Retype the data exactly, from its first line to the line containing "PI = math.pi", including both, and skip any picture.

● GIVEN INFORMATION

---

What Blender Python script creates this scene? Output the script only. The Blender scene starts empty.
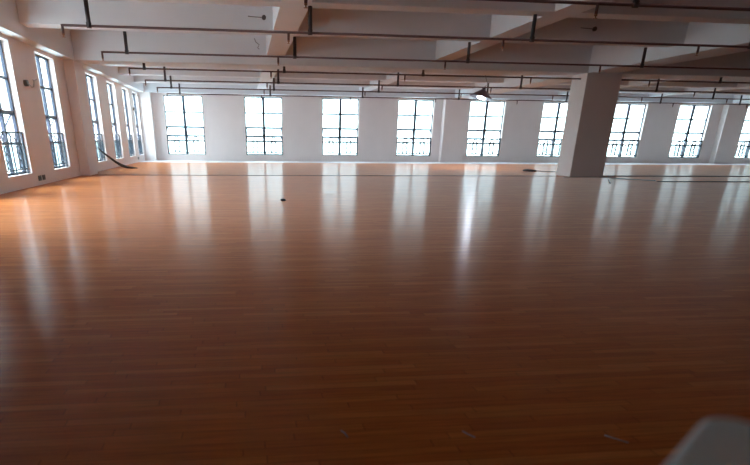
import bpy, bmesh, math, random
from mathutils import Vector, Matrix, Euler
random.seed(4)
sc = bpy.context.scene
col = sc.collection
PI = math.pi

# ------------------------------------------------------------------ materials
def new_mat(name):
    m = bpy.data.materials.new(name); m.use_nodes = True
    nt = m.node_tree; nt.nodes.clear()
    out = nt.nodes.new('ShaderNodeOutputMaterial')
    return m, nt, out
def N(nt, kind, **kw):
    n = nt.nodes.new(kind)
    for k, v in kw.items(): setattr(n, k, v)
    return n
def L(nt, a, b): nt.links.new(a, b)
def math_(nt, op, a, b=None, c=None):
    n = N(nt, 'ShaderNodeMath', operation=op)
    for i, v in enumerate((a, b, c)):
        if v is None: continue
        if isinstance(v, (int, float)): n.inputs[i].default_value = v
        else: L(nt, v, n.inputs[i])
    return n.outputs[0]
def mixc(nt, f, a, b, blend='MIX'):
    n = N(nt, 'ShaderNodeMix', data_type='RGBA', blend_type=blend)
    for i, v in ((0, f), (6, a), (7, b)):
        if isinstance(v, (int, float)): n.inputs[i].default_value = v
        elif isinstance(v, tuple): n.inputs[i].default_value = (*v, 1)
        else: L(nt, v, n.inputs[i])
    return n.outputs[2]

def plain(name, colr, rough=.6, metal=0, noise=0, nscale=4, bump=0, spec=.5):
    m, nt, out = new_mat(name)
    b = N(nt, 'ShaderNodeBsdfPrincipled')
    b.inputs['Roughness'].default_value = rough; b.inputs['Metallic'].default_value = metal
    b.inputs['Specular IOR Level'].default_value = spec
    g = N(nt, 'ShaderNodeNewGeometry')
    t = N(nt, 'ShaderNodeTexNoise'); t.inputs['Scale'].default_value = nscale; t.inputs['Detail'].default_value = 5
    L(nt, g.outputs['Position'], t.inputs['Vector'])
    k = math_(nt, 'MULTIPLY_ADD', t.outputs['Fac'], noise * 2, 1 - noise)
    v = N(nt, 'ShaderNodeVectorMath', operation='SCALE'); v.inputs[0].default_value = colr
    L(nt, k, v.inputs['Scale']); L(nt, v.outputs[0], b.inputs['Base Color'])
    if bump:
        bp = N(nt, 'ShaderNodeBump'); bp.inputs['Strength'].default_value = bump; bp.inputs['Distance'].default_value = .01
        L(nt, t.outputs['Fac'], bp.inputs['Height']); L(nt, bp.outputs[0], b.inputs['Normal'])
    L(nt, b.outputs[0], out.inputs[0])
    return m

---

● RIGHT ANSWER
What Blender Python script creates this scene? Output the script only. The Blender scene starts empty.
import bpy, bmesh, math, random
from mathutils import Vector, Matrix, Euler
random.seed(4)
sc = bpy.context.scene
col = sc.collection
PI = math.pi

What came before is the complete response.